For weeks, Paul Hamm's Olympic gold medal sat in a drawer at his boyhood home, carefully tucked inside a sock so it wouldn't be scratched or damaged. There was, after all, a chance he'd have to give it to someone else.
Now, two months after it was first draped around his neck, the gold medal is his finally and forever.
Sports' highest court rejected an appeal from a South Korean gymnast on Thursday, ruling that Hamm is the rightful champion in the men's all-around competition at the Athens Games. The verdict is final and cannot be appealed.
"It feels like it's mine now. If I were to damage it in any way, it wouldn't be going to anyone else. If I ruin it, it's mine to ruin," Hamm said. "Now I'll be able to put it in a safe place and leave it there."
And leave this whole mess behind him.
"There's been a lot of fighting for this medal. I feel like I've won it three times," he said. "I think it'll mean that much more, that I'll be able to keep it for the rest of my life."
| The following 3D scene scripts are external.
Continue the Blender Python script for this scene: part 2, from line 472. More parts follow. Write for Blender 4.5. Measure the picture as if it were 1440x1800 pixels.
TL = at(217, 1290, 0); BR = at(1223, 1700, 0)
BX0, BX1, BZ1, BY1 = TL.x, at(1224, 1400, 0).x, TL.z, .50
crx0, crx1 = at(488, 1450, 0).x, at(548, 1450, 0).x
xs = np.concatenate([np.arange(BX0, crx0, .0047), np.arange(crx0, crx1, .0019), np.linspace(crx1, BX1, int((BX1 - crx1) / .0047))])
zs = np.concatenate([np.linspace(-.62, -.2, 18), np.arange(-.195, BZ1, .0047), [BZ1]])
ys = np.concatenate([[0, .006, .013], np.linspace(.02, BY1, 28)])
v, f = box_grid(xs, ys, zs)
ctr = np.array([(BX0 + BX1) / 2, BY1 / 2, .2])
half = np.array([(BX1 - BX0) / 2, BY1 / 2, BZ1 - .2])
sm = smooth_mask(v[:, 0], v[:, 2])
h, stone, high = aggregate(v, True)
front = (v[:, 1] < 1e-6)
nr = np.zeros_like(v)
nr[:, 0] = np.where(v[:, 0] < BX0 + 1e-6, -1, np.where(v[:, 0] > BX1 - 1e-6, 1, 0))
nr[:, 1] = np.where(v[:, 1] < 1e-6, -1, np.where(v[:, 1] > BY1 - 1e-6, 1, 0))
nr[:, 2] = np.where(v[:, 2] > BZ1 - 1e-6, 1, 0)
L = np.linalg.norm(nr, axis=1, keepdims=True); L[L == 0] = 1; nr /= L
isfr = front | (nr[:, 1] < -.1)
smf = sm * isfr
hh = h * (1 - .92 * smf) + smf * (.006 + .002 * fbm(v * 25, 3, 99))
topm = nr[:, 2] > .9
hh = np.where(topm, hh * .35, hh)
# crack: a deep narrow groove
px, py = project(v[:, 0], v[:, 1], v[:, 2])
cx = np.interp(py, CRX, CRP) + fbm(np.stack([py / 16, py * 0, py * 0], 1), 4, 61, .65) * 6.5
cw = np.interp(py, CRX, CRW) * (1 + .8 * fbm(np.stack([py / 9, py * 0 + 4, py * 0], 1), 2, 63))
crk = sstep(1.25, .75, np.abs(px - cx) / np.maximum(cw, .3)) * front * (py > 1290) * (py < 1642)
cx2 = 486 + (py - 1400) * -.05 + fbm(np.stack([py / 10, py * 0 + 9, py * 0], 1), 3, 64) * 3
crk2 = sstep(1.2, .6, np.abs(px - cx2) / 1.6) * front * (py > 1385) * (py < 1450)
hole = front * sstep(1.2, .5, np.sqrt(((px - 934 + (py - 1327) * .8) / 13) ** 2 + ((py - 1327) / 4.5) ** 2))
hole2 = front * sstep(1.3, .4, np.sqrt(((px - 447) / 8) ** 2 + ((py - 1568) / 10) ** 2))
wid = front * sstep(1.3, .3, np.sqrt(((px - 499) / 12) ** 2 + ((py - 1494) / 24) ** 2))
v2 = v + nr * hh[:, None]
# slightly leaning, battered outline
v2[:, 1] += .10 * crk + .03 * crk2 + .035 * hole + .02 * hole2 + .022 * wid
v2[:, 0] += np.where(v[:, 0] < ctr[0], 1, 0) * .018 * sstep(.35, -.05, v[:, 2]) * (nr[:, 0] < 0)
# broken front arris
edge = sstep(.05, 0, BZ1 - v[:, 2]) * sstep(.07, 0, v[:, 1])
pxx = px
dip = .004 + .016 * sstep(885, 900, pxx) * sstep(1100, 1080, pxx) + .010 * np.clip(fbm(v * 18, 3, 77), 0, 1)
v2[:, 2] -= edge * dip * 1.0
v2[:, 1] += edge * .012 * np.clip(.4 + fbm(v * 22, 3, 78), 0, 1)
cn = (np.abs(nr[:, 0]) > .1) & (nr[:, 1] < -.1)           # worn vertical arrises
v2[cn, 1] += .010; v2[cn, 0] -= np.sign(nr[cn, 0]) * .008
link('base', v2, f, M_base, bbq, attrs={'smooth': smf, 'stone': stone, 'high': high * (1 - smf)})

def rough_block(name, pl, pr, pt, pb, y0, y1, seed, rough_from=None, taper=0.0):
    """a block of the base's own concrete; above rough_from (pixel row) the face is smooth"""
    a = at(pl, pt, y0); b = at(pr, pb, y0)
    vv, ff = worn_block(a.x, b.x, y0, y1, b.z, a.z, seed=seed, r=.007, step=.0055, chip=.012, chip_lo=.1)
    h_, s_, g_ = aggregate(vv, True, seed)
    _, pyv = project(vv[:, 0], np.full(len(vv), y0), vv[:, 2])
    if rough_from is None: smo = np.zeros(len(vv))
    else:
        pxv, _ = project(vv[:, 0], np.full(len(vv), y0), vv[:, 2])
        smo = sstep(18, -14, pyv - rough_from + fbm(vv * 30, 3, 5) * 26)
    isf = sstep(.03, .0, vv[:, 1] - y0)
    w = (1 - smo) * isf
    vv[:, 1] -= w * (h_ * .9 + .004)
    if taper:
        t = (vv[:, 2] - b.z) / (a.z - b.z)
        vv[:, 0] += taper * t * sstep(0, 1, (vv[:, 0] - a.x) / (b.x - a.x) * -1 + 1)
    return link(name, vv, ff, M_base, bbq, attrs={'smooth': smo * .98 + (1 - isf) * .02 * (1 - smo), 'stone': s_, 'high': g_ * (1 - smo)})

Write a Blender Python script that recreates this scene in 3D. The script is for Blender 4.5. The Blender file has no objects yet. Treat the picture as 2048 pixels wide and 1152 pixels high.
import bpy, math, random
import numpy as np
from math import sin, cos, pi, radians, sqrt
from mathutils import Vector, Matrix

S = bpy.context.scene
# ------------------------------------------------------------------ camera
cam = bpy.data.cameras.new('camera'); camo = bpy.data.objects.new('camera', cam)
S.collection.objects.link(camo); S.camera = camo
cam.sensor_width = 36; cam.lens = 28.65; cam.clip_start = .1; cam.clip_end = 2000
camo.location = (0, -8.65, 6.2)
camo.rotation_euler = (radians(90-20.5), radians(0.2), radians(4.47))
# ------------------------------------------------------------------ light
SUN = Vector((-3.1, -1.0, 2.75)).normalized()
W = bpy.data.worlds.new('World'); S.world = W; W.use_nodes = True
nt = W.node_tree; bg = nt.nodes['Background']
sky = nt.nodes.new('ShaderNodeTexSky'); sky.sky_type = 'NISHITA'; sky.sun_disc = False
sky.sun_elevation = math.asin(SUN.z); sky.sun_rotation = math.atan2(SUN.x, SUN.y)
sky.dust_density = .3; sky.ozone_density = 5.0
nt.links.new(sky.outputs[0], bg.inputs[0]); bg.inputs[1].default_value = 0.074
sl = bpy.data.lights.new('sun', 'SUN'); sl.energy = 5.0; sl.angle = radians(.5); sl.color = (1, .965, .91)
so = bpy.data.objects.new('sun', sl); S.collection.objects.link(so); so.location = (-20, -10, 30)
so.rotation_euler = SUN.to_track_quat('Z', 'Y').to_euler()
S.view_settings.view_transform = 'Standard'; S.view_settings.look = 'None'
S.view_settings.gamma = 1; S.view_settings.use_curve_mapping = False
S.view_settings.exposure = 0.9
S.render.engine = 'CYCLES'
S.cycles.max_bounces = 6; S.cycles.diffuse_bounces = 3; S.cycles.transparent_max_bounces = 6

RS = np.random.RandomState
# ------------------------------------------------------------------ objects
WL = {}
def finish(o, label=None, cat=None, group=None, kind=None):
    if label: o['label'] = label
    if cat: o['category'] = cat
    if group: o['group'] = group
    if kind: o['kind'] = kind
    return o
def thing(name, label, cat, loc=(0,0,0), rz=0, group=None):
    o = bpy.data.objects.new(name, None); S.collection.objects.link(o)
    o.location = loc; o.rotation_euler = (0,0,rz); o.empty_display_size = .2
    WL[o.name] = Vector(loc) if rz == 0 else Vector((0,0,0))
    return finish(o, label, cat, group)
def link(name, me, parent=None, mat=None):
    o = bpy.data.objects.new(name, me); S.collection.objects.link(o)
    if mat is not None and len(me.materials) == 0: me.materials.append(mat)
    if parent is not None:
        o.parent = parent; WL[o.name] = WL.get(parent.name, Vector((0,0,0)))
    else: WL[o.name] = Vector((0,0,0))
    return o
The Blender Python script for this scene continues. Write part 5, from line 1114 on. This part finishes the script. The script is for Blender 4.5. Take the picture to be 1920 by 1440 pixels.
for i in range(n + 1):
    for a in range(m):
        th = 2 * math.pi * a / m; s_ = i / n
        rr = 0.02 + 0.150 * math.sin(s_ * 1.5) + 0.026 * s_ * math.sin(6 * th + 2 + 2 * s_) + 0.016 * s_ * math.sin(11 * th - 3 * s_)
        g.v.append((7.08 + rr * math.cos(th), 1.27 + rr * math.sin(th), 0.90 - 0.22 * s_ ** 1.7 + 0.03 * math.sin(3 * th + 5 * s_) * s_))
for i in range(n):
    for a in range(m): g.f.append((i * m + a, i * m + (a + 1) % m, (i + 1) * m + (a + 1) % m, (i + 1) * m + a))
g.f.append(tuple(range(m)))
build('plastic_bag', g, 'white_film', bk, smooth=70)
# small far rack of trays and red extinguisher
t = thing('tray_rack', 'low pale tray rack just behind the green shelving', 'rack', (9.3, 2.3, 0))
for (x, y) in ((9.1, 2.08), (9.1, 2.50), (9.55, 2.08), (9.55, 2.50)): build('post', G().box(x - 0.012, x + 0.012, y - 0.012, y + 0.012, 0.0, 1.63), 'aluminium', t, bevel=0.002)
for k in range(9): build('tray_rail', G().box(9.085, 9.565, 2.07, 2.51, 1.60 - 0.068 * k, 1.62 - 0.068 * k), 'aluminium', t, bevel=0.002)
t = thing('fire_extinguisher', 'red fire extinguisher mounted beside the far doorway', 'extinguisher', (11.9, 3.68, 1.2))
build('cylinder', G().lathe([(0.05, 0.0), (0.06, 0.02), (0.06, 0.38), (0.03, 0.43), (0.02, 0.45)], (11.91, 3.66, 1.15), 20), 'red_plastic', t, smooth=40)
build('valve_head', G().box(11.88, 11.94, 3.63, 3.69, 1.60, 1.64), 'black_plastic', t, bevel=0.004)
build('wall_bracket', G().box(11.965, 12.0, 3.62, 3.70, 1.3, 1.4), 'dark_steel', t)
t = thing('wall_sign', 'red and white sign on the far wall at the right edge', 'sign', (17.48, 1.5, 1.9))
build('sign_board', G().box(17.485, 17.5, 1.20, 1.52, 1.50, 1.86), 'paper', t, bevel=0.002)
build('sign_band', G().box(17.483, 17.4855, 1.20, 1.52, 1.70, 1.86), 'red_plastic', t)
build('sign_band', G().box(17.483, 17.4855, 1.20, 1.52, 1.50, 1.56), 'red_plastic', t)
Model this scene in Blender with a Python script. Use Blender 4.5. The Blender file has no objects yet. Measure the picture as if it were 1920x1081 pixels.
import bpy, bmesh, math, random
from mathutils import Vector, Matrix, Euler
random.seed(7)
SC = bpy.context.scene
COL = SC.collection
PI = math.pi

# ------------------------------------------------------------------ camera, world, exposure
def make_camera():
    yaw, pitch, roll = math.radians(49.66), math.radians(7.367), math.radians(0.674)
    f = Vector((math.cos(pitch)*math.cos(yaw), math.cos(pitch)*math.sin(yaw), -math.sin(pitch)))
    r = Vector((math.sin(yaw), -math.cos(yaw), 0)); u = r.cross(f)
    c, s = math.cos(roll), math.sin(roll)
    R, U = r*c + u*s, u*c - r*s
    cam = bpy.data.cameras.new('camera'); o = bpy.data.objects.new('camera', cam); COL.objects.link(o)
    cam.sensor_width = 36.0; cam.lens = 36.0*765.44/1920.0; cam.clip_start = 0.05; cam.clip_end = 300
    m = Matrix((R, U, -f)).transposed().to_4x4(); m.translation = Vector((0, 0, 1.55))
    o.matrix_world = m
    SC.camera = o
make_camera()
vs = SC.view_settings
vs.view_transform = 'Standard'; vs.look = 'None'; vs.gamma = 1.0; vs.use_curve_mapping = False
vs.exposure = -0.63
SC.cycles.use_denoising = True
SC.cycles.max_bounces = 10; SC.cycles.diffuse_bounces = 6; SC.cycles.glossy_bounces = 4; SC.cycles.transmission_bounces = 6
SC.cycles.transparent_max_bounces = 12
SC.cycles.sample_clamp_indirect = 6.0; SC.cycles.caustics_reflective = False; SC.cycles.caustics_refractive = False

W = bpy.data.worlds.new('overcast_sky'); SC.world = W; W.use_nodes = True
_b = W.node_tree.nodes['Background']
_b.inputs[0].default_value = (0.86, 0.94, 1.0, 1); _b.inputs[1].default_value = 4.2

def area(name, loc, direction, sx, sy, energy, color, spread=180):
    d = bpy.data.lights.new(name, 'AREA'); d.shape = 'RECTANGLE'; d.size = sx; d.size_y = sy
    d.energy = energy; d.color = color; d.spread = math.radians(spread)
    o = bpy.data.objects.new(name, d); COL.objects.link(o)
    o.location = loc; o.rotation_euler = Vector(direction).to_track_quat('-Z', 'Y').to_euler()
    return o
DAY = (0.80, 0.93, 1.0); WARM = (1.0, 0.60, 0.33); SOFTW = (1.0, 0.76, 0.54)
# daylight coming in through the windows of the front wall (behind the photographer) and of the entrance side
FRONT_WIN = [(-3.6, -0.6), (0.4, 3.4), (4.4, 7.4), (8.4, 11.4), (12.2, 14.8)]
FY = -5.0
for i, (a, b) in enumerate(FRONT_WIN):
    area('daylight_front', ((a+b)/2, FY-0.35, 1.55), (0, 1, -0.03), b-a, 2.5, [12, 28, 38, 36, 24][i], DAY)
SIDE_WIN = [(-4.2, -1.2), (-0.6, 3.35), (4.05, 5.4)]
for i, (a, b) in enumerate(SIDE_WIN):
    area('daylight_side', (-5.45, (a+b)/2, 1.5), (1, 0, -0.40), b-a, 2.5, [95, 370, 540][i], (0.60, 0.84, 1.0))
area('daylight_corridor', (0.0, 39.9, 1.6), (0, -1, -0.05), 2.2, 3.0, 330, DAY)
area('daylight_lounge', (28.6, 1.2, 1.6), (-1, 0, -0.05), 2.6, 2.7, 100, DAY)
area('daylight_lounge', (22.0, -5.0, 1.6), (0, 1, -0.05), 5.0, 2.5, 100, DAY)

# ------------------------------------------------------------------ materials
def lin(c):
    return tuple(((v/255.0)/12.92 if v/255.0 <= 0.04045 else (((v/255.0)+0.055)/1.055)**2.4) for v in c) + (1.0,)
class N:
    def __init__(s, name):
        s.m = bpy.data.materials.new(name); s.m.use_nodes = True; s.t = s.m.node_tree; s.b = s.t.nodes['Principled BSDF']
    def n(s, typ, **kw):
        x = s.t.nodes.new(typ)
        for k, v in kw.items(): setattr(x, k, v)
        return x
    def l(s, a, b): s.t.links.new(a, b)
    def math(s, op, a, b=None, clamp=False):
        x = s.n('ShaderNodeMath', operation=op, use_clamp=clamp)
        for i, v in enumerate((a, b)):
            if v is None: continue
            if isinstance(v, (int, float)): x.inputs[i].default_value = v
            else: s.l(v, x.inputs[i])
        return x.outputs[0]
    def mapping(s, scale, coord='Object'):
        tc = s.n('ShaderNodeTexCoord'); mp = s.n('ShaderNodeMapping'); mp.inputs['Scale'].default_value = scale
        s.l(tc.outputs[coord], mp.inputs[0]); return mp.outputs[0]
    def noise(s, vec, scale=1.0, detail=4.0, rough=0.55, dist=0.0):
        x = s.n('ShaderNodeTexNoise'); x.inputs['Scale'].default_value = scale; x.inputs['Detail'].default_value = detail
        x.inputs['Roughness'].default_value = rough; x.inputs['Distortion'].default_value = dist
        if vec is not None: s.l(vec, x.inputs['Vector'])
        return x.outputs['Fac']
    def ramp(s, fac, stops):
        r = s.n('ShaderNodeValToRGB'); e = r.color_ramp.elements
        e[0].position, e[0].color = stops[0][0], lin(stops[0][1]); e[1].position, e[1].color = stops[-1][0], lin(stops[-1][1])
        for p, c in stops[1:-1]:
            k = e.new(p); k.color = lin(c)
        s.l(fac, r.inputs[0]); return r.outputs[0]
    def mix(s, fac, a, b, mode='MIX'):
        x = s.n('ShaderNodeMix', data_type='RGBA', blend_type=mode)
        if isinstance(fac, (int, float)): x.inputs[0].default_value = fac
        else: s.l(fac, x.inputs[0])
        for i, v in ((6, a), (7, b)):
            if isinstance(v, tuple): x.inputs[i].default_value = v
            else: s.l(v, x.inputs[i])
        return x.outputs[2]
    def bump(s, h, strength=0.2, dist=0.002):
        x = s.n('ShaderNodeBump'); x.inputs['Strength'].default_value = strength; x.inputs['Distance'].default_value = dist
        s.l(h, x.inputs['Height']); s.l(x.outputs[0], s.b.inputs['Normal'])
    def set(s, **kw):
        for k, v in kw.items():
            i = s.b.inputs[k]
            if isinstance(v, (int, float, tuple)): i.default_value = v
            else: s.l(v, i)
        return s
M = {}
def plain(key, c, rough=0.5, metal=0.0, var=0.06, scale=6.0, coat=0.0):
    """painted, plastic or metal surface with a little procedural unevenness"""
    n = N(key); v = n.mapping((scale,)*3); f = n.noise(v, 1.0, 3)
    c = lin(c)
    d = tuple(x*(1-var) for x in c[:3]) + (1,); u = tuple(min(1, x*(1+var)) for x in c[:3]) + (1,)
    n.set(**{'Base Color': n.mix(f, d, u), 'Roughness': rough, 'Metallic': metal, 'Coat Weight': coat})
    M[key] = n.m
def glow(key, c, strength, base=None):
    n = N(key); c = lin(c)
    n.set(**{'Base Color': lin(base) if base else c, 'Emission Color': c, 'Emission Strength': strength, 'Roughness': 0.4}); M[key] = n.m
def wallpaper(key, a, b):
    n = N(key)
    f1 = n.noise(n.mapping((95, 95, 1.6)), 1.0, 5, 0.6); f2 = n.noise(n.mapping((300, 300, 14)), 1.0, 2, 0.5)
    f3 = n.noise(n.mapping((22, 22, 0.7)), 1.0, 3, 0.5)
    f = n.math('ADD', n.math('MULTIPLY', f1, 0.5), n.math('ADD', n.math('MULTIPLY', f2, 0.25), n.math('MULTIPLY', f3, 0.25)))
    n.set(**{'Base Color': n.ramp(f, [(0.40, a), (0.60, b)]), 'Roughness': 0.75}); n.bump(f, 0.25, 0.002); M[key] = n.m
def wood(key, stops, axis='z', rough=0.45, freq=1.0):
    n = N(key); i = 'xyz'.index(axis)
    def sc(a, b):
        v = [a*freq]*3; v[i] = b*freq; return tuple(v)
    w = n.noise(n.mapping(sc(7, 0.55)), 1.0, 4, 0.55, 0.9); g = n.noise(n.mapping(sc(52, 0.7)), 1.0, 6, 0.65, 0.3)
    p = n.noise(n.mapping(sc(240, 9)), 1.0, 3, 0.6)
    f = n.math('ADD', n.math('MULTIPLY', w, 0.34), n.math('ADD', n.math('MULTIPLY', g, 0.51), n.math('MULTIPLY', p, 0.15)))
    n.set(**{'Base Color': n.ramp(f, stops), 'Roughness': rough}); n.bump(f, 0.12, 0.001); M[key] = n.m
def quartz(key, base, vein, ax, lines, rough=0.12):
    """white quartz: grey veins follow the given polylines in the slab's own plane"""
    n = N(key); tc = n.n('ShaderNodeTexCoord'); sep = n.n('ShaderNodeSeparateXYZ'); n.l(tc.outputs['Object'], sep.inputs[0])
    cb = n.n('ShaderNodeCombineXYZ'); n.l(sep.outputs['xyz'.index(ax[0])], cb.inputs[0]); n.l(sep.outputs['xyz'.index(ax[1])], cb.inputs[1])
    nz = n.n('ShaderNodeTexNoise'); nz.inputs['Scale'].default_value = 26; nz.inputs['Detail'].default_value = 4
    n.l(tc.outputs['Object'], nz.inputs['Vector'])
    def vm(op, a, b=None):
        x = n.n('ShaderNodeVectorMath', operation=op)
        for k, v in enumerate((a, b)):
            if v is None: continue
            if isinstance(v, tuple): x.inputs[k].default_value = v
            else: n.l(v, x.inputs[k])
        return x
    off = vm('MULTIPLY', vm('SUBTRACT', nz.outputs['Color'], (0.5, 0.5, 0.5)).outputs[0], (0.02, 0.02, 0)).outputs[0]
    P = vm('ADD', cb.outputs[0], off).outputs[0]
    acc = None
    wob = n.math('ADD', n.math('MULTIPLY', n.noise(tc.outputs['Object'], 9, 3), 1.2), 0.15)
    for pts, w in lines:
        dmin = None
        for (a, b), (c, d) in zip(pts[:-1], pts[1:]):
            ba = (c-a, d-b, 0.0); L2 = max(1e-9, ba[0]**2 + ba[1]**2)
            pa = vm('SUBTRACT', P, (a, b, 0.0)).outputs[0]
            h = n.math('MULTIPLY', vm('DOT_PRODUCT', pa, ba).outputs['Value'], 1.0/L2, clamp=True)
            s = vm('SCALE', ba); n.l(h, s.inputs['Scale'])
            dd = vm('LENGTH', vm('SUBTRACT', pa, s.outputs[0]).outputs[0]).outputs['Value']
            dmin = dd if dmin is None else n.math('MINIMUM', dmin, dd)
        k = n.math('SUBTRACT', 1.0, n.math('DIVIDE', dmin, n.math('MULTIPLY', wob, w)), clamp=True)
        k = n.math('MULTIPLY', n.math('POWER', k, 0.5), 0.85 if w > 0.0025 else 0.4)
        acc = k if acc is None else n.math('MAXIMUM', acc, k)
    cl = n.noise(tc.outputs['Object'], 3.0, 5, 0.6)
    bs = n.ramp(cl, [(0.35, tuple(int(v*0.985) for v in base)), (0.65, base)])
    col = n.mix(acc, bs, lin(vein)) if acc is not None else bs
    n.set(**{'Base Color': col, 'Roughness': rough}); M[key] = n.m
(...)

The decision by a three-judge panel from the Court of Arbitration for Sport ends a tussle that began more than two months ago, when South Korea's Yang Tae-young claimed a scoring error had cost him victory. Yang asked the court to order international gymnastics officials to change the results and adjust the medal rankings accordingly, giving him the gold and Hamm the silver.
But the CAS panel dismissed the appeal, leaving Hamm with gold and Yang with bronze. Kim Dae-eun of South Korea will keep the silver.
CAS arbitrators said the Korean protest was submitted too late and that CAS was not in a position to correct results, anyway.
"The solution for error, either way, lies within the framework of the sport's own rules" and does not allow for a judge or arbitrator to step in later, the panel said. "An error identified with the benefit of hindsight, whether admitted or not, cannot be a ground for reversing a result of a competition."
Hamm said he had been optimistic after the Sept. 27 CAS hearing in Lausanne, Switzerland, and he slept soundly Wednesday night.
He awoke at 6:15 a.m. Thursday to find a message from his agent, Sheryl Shade.
"It just said, 'The medal ranking is going to stay,' " said Hamm, who immediately called his girlfriend with the news.